Roman Plugin also has a 25-year-old son, Alexander, most likely from a previous marriage. According to leaked personal data, Alexander receives deliveries at an apartment in St. Petersburg’s Smolny Park residential complex.

According to data obtained by The Insider, the 170.3 m² apartment was purchased under the name of Daria Plugina in 2020 — shortly after the family moved to St. Petersburg. Its estimated value is around 120 million rubles ($1.5 million).
In the same year, Daria purchased a small 58 m² apartment in Moscow on Novgorodskaya Street, and in 2022, she acquired two commercial units totaling 238 m² in Moscow’s Zilart residential complex.
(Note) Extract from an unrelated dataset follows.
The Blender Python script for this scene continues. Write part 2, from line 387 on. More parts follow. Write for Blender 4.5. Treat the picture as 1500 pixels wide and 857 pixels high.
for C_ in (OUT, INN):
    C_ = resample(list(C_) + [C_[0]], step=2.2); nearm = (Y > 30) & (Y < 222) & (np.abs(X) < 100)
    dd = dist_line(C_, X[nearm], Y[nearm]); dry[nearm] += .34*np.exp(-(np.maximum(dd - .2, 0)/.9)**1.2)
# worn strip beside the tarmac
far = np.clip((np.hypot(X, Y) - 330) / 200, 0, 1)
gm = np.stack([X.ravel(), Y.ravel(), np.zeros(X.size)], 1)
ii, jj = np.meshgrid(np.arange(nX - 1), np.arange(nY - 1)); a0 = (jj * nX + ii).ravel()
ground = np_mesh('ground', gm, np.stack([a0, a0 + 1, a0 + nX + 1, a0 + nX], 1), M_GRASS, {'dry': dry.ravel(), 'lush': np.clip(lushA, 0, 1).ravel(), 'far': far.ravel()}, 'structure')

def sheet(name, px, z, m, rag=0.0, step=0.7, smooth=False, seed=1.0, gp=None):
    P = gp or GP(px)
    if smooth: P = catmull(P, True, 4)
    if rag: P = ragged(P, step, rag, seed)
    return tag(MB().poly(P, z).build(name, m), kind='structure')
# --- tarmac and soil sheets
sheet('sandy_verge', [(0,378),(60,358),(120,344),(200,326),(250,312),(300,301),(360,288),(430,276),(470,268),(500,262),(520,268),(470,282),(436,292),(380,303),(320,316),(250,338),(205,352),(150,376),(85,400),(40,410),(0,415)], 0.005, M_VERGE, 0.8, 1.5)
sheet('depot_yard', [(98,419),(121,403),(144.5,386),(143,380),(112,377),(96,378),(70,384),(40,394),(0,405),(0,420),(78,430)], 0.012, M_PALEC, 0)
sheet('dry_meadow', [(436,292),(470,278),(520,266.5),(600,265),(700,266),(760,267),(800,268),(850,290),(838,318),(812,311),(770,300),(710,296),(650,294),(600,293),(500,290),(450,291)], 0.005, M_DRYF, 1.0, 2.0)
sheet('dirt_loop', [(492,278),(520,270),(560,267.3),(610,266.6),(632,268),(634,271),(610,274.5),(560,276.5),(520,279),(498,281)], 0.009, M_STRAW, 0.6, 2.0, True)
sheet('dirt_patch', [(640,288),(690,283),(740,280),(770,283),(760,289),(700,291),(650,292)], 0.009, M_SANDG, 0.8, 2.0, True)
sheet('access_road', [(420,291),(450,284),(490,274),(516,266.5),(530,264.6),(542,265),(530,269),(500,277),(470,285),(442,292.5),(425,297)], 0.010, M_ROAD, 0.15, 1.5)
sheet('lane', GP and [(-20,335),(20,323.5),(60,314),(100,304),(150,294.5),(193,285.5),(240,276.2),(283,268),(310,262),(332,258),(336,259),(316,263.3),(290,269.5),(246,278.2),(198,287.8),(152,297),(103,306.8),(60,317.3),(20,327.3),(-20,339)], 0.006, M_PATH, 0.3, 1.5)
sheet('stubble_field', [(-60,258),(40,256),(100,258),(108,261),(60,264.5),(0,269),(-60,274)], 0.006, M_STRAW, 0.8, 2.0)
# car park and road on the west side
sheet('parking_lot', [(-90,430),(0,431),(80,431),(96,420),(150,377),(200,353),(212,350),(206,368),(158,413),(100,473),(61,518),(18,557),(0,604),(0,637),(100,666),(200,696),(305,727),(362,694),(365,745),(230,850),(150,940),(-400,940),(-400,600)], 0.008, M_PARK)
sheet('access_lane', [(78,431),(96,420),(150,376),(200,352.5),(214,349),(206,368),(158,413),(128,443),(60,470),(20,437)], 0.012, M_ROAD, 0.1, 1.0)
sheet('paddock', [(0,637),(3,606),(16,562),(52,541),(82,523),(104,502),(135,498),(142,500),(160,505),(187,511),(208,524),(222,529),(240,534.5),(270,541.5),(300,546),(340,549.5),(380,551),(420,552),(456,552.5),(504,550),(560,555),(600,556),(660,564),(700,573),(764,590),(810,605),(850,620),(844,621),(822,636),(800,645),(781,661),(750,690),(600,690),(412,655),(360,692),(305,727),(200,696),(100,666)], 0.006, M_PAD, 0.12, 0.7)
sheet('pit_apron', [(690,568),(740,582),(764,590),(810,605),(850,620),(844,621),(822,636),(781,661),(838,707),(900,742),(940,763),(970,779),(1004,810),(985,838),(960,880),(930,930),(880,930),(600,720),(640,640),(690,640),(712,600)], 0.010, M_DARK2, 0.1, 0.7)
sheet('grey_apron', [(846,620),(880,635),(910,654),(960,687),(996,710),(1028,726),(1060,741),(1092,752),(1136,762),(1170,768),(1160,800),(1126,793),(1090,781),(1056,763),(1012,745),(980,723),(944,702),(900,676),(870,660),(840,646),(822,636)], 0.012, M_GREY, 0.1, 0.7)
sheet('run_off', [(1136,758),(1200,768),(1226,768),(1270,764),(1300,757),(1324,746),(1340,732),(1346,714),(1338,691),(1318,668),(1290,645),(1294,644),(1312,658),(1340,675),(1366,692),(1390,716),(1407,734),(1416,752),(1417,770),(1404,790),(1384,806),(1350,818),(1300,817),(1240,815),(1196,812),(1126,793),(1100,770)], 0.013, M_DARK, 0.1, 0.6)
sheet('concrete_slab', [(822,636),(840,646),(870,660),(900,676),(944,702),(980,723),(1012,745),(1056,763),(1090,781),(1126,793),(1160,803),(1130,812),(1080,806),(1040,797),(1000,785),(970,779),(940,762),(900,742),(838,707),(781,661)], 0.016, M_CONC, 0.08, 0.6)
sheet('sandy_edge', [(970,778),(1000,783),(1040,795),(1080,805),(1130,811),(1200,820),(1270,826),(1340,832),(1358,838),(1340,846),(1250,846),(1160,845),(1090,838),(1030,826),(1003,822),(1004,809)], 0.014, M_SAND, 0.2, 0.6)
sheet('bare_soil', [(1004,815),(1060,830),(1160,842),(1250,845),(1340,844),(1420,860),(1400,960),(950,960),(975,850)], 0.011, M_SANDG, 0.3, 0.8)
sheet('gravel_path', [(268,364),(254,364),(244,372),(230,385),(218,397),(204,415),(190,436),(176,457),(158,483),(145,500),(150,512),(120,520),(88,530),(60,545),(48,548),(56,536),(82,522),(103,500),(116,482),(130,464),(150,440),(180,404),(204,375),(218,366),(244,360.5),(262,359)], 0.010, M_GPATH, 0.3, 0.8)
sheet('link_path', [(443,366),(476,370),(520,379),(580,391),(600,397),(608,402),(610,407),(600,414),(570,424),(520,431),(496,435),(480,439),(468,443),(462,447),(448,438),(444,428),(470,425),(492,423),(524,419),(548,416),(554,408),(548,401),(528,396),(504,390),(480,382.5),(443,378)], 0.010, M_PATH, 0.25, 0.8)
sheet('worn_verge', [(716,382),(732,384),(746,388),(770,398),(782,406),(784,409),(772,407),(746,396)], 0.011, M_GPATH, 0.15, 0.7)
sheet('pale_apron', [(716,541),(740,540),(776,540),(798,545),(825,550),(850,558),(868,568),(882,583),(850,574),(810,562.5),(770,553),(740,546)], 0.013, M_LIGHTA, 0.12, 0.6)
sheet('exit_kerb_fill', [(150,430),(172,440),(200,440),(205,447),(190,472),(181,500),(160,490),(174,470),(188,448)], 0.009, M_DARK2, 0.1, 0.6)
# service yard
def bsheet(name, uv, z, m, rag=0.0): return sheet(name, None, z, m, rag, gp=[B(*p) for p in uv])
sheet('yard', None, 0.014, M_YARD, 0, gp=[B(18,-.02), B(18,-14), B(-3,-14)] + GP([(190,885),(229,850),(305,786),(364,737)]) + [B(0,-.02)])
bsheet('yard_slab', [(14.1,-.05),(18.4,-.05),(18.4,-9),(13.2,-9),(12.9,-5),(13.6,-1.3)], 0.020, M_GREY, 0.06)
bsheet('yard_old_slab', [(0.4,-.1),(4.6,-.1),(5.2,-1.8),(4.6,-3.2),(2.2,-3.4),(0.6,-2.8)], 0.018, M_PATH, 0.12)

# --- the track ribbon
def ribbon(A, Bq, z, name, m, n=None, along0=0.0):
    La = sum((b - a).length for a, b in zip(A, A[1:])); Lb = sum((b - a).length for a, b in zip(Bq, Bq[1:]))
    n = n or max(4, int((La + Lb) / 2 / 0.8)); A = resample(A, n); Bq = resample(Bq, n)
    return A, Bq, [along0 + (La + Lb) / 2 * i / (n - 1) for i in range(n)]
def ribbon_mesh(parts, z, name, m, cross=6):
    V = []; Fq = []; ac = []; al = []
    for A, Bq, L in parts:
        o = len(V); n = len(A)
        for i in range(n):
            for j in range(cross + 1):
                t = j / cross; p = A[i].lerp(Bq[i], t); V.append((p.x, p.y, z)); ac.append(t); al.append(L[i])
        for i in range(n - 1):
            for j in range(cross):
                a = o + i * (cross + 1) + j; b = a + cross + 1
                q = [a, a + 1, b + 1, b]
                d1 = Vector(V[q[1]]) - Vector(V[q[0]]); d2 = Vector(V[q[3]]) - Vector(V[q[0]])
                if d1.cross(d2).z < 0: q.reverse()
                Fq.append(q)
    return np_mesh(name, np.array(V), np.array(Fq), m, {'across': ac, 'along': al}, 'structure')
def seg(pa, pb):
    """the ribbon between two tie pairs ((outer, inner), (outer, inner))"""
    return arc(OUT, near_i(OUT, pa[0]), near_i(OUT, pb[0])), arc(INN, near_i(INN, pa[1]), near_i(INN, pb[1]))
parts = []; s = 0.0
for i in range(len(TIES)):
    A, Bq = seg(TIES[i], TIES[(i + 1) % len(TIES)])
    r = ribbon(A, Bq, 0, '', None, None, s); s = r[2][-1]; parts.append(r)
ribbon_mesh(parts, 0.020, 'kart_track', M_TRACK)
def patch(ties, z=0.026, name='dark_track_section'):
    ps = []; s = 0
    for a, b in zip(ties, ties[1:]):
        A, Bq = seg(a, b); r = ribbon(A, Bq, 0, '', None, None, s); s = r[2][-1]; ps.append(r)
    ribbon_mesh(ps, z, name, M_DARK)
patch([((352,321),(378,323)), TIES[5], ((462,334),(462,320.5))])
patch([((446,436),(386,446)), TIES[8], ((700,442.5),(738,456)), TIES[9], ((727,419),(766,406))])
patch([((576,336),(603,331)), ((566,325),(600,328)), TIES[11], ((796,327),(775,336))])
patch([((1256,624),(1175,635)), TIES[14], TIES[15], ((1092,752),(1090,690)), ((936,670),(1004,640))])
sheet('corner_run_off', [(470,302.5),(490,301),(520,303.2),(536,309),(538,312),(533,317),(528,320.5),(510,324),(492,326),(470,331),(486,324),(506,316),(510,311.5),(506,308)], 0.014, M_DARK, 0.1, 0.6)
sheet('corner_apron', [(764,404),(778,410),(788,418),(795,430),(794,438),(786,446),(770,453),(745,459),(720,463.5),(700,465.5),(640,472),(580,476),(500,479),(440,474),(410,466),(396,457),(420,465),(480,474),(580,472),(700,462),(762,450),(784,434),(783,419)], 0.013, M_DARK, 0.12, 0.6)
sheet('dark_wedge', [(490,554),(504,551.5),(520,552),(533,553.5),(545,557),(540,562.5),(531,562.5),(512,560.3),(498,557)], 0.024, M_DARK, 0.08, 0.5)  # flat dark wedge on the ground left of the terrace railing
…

The market value of Plugina’s Moscow properties is estimated at 185 million rubles ($2.3 million).
In addition, Daria Plugina is the listed owner of two houses in the village of Murmino near Ryazan and three houses in the Moscow suburb of Veshki — country properties with an aggregate value of 150 million rubles (almost $1.9 million).
Thus, the total value of the real estate registered under Daria Plugina’s name amounts to nearly half a billion rubles ($6.2 million). The sources of funds for these expensive purchases cannot be explained by her own income, let alone by the official salary of her police chief husband.
The general’s wife previously owned the limited liability company Imhotep, which was liquidated in 2025. Its last financial statement — for 2019 — showed revenue of just 17,000 rubles. Plugina is now registered as the sole proprietor of a microenterprise selling shoes and bags in a store on Altufyevskoye Highway.
The Insider was unable to obtain a comment from the civil servant or his millionaire relatives.